__STORED DATA__
□ □ □ □ □ □ □

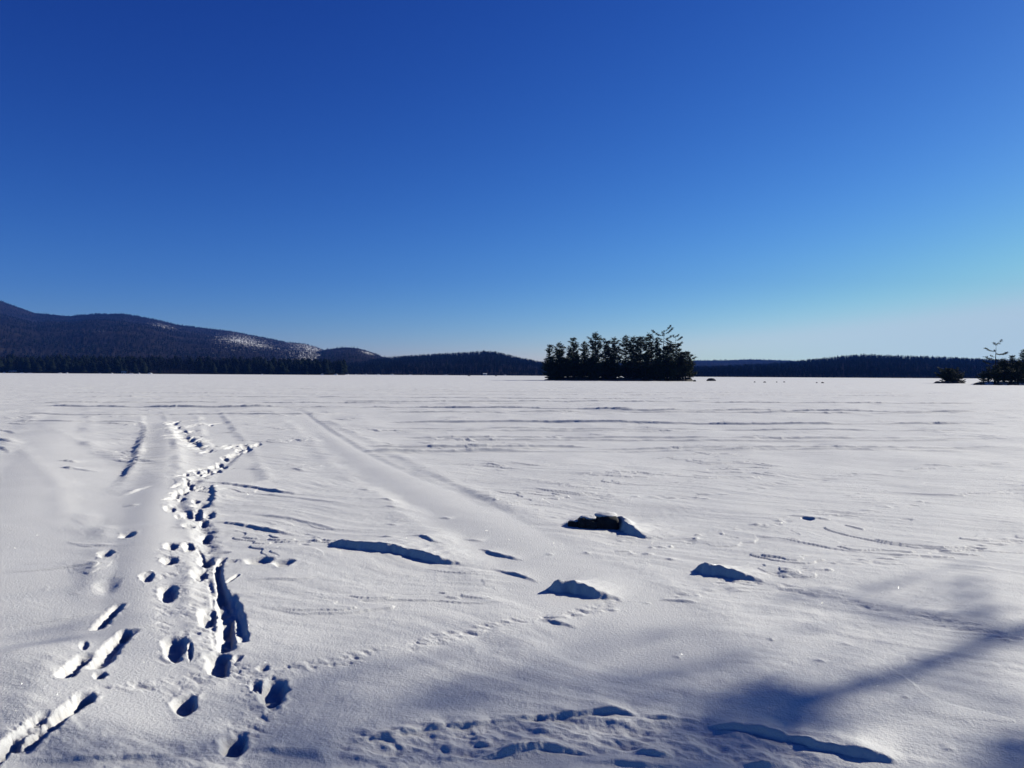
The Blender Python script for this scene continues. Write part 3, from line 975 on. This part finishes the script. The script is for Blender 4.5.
wood('hillside_woods', RV, 1500, 6, 10, HRD + CON, M_HARDWOOD, 16, 0, 5, 1.0, 'low woods along the foot of the long hill')
wood('hillside_woods', DV, 800, 6, 10, HRD + CON, M_HARDWOOD, 14, 0, 5, 1.0, 'low woods along the foot of the hill left of the island')
wood('shore_woods', SV, 2200, 8, 17, CON, M_CONIFER, 8, 0, 22, 1.0, 'dark conifer wood along the left far shore', thr=-0.35, wide=1.7)
wood('shore_woods', SV, 1500, 10, 16, HRD, M_HARDWOOD, 9, 0, 22, 1.0, 'bare hardwoods among the conifers of the left far shore')


# ------------------------------------------------------------------ pines
def tube(V_, F_, pts, radii, sides=6):
    prev = None
    for k, (p, r) in enumerate(zip(pts, radii)):
        p = Vector(p)
        if k < len(pts) - 1:
            d = (Vector(pts[k + 1]) - p).normalized()
        else:
            d = (p - Vector(pts[k - 1])).normalized()
        a = d.orthogonal().normalized() if prev is None else (prev - d * prev.dot(d)).normalized()
        prev = a
        b = d.cross(a)
        base = len(V_)
        for s in range(sides):
            t = s * 6.28318 / sides
            V_.append(p + a * r * math.cos(t) + b * r * math.sin(t))
        if k:
            for s in range(sides):
                F_.append((base - sides + s, base - sides + (s + 1) % sides, base + (s + 1) % sides, base + s))


def tuft(V_, F_, c, size, rd_, n=7, up=0.5):
    for _ in range(n):
        d = Vector((rd_.gauss(0, 1), rd_.gauss(0, 1), rd_.gauss(up, 0.55))).normalized()
        s = d.orthogonal().normalized()
        s.rotate(Matrix.Rotation(rd_.uniform(0, 6.28), 3, d))
        L = size * rd_.uniform(0.55, 1.15)
        b = len(V_)
        o_ = Vector((rd_.gauss(0, .3), rd_.gauss(0, .3), rd_.gauss(0, .14))) * size
        V_.extend([c + o_ - s * L * 0.17, c + o_ + s * L * 0.17, c + o_ + d * L])
        F_.append((b, b + 1, b + 2))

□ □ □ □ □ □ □

Leave out the pictures, then repeat the listing above exactly from its first line to the line with "left far shore')", inclusive.

The Blender Python script for this scene continues. Write part 3, from line 975 on. This part finishes the script. The script is for Blender 4.5.
wood('hillside_woods', RV, 1500, 6, 10, HRD + CON, M_HARDWOOD, 16, 0, 5, 1.0, 'low woods along the foot of the long hill')
wood('hillside_woods', DV, 800, 6, 10, HRD + CON, M_HARDWOOD, 14, 0, 5, 1.0, 'low woods along the foot of the hill left of the island')
wood('shore_woods', SV, 2200, 8, 17, CON, M_CONIFER, 8, 0, 22, 1.0, 'dark conifer wood along the left far shore', thr=-0.35, wide=1.7)
wood('shore_woods', SV, 1500, 10, 16, HRD, M_HARDWOOD, 9, 0, 22, 1.0, 'bare hardwoods among the conifers of the left far shore')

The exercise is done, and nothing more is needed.